Here is a great article by Harvey C. Mansfield on understanding America's philosopher, John Locke, and the relationship between his ideas and our Founding. Locke is extremely easy to take out of context; so, to understand his ideas, it's important to think hard about what he wrote, his contradictions, how to perhaps resolve those contradictions, and the context of the times in which he wrote.
Depending upon one's interpretation, Locke was either a Christian who grounded his arguments for liberty and equality in religious terms, or a secular philosopher who wanted to transgress revealed Christianity. Mansfield endorses the Straussian account of Locke as a "modern" philosopher, which is closer to the latter view. He especially focuses on the problem of reconciling liberty and virtue, specifically Christian virtue. The paradox is this: The Bible tells men how to live. If we only have the liberty to do what the Bible approves, that's not a meaninful understanding of the concept. And keep in mind, Locke helped bring us out of a time when Church and State were one, and when it was viewed as entirely proper to write the Bible and Church doctrine wholesale into the civil law. Mansfield writes:
For Locke, then, the harmonizing of liberty and virtue begins from the harmonizing of liberty and religion. In the face of the apparent fact that the Christian religion tells men how to live, he must show, if he can, that it actually permits them to live in freedom. How does he proceed?
Locke gives two descriptions of the character of men in their fundamental relation to liberty. He says that they are the “workmanship” of God, that men are “his [God’s] property” and so belong to God; but he also says that “every man has a property in his own person.”1 These appear to be directly contrary because the “workmanship argument” (as it is called by Locke’s interpreters) would make man a slave of God2 whereas the idea of property in one’s own person sets him free to do with himself what he wishes. Thus Locke says, in accordance with the former, that men have no right to commit suicide (“everyone is bound . . . not to quit his Station wilfully”3). But in accordance with the latter, though saying nothing directly about a right of suicide, he pronounces that in the state of nature, man is “absolute lord of his own person and possessions.”4 Yet Locke does not make a point of the contradiction between these two descriptions. It is rather as if he had forgotten what he said earlier or perhaps lost his train of thought. Yet Locke does not seem to be a woolly-minded fellow, and his reputation shows that both his friends and his enemies take him seriously. His political thought typically contains contradictions, of which this one is perhaps the most important, but he leaves the reader to do the work of establishing the contradictions and working out their implications. In this case and in other cases, Locke does not leave the contradiction as flat as I have reported it; he teases readers with possible routes by which it might be harmonized.5 But most of all, Locke lets readers do their own harmonizing by allowing them to combine two things they want to believe. Almost all of Locke’s readers would want to believe in the truth of Scripture, and many of them would like to think, or might be persuaded to think, that their belief is compatible with, or even entails, the notion of liberty that Locke sets forth.

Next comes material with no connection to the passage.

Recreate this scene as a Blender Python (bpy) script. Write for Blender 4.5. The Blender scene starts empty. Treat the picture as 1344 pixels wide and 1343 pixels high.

The difference between belonging to God and belonging to yourself is not a small one....
Strauss argued that Locke was imbibed in Hobbes and essentially needed to sell Hobbes's ideas to a Christian audience. Locke argued contra Filmer, the leading defender of Divine Right of Kings, who explictly grounded his argument in orthodox Christian terms. Strauss correctly notes that Hobbes's and Locke's "state of nature" theory, which is absolutely fundamental to the philosophy of the Founding, is "wholly alien to the Bible."
Tying this to the deist/unitarian-orthodox Christian debate on the Founders' personal religious views, I've seen it argued that even those Founders like Franklin, Jefferson, and Paine, who clearly weren't orthodox Christians (and who were essential to the Revolution) made Biblical allusions and arguments that were consistent with Christianity. Perhaps they did; after all, they needed to get the institutional forces of Christianity on board against the British. But the converse is also true. There are Founders whom we would place in the "orthodox Christian" box like Patrick Henry, John Witherspoon, and others, who, in their arguments, spoke in the language of state of nature/social contract and rights -- in other words, Christians who made Hobbsean/Lockean, Enlightenment arguments.
As Allan Bloom put it in The Closing of the American Mind:
When Bishops, a generation after Hobbes’s death, almost naturally spoke the language of the state of nature, contract and rights, it was clear that he had defeated the ecclesiastical authorities, who were no longer able to understand themselves as they once had. pp. 141-2.
3 comments:
By saying 'America's philosopher,' are you implying the significance of John Locke in the founding of the U.S. or are you literally saying he is an American? cause I thought John Locke was an English man.
The former. Locke was not an American.